What this task involves: Examine the records and identify each line that includes the string "Write". Copy those lines.

Dataset:
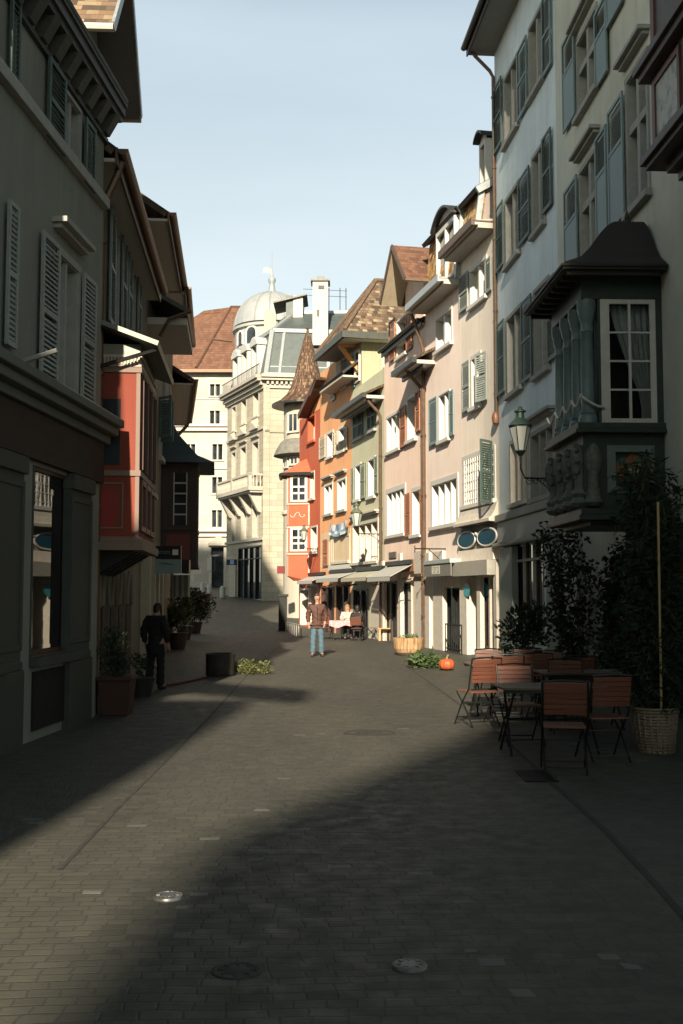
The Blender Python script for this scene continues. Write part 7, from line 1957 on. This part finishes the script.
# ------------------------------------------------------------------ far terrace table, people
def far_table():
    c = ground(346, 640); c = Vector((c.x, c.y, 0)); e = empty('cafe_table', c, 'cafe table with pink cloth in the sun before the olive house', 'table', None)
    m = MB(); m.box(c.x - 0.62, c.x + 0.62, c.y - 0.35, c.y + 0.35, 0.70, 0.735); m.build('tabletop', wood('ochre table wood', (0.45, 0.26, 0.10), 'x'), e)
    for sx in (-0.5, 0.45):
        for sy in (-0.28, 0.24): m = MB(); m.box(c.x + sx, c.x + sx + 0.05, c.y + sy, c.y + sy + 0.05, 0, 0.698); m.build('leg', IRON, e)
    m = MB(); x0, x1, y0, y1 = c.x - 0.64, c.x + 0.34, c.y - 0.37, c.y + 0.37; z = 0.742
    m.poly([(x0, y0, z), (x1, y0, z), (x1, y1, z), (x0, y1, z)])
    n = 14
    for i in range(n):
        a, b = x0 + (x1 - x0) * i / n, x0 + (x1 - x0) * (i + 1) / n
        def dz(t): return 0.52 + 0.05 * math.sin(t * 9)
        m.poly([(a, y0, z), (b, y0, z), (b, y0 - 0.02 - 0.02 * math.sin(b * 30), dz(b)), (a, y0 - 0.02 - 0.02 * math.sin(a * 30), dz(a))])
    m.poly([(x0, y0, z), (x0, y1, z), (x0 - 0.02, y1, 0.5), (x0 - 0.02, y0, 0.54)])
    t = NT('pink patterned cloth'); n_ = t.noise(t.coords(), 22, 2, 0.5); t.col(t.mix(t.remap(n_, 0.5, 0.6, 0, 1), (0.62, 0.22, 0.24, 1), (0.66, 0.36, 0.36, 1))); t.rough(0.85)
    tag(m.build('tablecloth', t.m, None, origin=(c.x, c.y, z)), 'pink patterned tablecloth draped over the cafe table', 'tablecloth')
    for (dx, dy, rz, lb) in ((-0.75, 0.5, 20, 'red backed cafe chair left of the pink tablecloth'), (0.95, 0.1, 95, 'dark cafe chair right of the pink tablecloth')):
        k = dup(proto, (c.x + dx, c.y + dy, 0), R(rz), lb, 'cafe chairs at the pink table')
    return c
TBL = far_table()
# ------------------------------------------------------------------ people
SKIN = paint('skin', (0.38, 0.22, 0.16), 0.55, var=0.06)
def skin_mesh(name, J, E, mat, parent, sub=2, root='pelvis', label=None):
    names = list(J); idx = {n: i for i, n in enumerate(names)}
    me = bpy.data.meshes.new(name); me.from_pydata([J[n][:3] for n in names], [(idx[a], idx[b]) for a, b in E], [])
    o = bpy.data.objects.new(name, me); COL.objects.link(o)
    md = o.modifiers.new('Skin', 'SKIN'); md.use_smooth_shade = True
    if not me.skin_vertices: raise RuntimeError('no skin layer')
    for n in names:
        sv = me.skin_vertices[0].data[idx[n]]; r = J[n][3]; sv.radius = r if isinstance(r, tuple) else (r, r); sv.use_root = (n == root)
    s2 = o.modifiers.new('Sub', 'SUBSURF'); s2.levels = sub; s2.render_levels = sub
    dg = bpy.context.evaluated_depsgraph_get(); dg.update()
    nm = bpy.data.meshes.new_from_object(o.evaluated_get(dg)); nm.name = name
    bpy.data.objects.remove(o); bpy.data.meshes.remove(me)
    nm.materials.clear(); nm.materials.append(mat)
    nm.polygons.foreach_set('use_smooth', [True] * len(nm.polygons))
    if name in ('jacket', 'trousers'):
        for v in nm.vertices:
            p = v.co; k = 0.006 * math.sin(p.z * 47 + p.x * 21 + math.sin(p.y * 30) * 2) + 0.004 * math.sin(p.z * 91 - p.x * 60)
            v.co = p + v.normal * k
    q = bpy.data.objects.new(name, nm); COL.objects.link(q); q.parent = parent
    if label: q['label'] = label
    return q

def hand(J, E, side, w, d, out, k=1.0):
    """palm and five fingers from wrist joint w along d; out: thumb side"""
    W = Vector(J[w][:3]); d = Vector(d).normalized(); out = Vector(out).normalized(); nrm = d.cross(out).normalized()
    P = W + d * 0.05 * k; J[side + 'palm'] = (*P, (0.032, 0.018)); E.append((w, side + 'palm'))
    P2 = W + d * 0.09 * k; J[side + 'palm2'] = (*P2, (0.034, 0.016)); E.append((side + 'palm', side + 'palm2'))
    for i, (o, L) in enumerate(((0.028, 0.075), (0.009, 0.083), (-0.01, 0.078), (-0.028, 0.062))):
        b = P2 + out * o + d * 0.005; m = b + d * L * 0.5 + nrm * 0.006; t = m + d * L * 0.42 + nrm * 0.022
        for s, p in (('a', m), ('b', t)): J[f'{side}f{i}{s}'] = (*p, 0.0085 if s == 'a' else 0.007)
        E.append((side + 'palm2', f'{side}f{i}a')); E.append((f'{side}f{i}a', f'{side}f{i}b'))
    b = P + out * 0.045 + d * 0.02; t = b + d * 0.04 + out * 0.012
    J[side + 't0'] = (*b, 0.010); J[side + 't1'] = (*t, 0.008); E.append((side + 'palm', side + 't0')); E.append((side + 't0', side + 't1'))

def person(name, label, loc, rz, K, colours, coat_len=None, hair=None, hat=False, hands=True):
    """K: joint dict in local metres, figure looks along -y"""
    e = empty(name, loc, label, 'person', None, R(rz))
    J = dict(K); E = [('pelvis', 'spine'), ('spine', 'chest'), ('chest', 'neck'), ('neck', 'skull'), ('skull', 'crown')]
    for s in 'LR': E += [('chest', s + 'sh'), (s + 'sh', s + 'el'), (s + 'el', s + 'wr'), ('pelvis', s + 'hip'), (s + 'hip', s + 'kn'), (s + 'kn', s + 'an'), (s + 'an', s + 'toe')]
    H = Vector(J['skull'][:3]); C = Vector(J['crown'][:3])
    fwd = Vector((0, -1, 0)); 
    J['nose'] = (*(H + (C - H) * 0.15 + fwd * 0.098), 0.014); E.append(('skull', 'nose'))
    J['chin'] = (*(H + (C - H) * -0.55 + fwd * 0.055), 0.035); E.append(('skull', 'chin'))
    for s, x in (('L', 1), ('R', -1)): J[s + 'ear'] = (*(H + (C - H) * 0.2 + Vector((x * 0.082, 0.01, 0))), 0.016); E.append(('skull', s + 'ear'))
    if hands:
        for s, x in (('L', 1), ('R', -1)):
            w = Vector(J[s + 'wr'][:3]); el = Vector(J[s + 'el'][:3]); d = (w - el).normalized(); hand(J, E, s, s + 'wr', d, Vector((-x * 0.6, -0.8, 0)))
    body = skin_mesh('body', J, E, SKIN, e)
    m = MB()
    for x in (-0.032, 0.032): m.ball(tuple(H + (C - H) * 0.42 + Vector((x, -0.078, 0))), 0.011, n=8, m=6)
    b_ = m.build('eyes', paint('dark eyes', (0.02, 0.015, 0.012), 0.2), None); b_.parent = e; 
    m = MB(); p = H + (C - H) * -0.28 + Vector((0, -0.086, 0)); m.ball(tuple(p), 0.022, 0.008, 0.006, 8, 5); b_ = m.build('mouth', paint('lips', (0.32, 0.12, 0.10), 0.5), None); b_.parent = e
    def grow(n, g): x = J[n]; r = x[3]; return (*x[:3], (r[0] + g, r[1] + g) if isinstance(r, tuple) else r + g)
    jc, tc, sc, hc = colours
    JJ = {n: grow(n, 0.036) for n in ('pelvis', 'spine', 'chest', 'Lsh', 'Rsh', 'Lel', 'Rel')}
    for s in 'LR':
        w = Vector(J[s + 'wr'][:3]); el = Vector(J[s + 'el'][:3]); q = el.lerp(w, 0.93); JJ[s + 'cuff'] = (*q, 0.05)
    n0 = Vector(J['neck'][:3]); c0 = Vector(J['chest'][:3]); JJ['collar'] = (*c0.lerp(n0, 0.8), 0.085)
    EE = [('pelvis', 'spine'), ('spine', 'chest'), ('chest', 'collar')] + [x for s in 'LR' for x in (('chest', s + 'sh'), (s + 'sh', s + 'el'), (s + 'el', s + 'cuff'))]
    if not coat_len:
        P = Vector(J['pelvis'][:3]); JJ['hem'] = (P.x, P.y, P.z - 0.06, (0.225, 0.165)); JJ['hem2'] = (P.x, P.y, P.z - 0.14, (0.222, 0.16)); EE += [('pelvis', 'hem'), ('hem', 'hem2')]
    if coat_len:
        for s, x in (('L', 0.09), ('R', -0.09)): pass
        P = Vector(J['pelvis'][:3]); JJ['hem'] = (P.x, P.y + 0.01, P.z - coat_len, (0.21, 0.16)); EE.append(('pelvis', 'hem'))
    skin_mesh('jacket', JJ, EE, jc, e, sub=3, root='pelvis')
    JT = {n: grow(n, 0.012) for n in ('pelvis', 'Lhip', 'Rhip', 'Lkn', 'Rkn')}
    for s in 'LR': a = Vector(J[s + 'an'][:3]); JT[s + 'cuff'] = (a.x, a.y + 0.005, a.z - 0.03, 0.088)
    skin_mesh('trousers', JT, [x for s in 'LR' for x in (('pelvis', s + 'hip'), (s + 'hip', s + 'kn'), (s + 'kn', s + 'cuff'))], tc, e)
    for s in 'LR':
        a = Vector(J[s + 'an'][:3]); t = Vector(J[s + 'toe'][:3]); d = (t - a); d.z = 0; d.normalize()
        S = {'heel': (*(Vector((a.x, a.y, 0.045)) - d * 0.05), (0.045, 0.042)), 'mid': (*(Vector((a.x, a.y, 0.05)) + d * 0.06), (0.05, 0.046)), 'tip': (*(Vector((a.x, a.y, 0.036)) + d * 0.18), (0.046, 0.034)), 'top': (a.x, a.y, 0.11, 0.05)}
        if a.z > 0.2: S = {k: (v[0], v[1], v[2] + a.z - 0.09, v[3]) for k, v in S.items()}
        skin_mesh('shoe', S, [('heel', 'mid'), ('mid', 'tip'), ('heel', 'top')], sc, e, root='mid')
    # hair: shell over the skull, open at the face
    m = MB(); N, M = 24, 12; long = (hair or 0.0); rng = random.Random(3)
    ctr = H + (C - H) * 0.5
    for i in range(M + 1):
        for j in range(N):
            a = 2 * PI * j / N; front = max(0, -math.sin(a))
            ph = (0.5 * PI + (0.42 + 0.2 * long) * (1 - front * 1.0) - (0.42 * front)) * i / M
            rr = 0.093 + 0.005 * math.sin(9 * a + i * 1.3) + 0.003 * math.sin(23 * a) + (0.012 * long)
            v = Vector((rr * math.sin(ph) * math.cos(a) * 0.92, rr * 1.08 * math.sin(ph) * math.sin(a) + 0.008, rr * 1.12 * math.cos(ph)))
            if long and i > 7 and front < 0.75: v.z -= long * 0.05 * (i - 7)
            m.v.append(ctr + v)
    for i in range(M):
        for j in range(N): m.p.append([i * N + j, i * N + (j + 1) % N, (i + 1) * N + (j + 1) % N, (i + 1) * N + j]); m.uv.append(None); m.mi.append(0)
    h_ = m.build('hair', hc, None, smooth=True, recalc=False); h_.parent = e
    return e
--
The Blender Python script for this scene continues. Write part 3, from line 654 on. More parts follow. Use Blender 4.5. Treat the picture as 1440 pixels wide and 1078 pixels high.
--
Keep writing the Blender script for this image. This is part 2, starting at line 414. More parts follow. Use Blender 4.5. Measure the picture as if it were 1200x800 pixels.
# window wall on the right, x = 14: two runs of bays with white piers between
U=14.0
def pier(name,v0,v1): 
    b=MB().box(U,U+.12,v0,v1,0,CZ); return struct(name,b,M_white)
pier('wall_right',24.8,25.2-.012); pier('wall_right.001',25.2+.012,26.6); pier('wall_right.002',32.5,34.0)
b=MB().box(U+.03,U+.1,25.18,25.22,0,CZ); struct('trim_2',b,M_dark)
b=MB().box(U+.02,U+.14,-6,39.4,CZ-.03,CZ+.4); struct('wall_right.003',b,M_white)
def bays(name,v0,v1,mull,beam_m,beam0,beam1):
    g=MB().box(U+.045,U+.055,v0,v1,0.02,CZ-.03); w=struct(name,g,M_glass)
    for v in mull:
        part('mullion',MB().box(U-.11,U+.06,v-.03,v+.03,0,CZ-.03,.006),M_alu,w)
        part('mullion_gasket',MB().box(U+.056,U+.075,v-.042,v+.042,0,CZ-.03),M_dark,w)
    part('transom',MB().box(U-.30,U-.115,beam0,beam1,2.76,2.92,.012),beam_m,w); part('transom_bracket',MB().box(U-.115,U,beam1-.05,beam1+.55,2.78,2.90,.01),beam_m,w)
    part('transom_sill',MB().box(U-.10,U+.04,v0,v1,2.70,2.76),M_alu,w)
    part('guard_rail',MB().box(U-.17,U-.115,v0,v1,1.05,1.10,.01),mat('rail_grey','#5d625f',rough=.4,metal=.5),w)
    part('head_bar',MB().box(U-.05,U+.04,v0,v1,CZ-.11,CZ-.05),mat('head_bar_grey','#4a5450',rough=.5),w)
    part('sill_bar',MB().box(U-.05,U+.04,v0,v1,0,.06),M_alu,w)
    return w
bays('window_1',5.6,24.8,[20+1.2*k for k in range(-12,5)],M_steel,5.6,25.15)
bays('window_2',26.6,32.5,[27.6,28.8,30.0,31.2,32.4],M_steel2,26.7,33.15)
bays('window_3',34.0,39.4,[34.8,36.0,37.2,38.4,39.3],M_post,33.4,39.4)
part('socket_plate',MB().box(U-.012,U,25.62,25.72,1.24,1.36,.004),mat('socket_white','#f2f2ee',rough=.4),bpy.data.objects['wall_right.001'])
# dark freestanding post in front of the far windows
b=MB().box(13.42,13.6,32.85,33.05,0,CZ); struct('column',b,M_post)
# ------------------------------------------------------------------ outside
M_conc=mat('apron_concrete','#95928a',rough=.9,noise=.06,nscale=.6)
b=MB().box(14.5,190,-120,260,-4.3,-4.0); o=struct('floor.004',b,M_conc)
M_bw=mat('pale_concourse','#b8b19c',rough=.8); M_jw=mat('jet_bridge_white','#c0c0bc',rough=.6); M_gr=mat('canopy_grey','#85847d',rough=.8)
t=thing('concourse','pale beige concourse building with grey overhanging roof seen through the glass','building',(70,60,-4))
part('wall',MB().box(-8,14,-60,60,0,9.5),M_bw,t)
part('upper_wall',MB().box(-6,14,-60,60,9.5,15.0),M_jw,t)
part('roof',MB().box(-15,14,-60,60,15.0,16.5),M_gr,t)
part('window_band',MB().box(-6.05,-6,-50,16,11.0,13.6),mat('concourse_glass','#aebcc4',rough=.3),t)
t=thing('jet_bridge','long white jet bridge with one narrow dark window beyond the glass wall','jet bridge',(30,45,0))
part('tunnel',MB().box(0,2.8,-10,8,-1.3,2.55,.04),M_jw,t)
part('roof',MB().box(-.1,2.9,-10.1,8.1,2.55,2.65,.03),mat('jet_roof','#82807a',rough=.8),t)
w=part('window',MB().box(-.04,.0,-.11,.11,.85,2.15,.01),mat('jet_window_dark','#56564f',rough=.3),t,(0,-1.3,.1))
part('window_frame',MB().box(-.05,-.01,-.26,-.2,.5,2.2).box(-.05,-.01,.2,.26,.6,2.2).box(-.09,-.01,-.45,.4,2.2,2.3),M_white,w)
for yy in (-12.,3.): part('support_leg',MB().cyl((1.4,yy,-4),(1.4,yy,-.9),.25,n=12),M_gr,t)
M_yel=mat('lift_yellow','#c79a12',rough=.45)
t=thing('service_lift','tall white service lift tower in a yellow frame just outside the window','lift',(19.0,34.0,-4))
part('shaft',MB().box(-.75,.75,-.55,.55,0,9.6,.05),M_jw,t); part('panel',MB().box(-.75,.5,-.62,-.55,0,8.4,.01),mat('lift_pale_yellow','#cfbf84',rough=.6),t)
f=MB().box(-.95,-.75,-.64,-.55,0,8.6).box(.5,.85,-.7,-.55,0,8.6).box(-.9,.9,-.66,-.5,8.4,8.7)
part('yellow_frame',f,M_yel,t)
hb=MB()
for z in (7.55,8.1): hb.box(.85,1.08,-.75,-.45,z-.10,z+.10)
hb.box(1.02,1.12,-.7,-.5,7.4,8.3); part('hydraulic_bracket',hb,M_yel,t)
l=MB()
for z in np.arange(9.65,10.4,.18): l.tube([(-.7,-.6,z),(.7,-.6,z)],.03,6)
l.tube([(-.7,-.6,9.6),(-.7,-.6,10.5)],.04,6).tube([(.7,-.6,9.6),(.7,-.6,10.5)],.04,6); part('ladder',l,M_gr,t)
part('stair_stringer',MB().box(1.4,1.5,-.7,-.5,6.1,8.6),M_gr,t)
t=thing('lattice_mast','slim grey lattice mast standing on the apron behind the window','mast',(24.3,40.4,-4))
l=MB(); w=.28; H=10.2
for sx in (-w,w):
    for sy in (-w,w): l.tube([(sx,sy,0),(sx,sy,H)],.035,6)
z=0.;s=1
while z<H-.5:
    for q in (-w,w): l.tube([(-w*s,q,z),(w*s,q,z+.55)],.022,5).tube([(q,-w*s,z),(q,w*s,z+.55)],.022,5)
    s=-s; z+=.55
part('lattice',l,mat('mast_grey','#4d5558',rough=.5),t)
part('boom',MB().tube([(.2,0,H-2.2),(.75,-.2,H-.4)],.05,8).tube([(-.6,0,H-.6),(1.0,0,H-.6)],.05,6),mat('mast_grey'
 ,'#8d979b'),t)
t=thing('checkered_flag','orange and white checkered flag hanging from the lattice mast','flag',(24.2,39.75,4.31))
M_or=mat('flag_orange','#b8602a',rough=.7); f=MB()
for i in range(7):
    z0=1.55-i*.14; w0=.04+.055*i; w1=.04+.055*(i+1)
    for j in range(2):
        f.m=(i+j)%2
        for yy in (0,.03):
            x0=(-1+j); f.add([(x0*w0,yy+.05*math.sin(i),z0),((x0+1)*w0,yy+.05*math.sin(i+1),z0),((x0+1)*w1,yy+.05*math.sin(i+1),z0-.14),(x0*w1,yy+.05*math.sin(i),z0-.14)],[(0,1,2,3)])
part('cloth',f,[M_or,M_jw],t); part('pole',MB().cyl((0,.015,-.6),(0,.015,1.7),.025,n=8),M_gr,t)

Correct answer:
The Blender Python script for this scene continues. Write part 7, from line 1957 on. This part finishes the script.
The Blender Python script for this scene continues. Write part 3, from line 654 on. More parts follow. Use Blender 4.5. Treat the picture as 1440 pixels wide and 1078 pixels high.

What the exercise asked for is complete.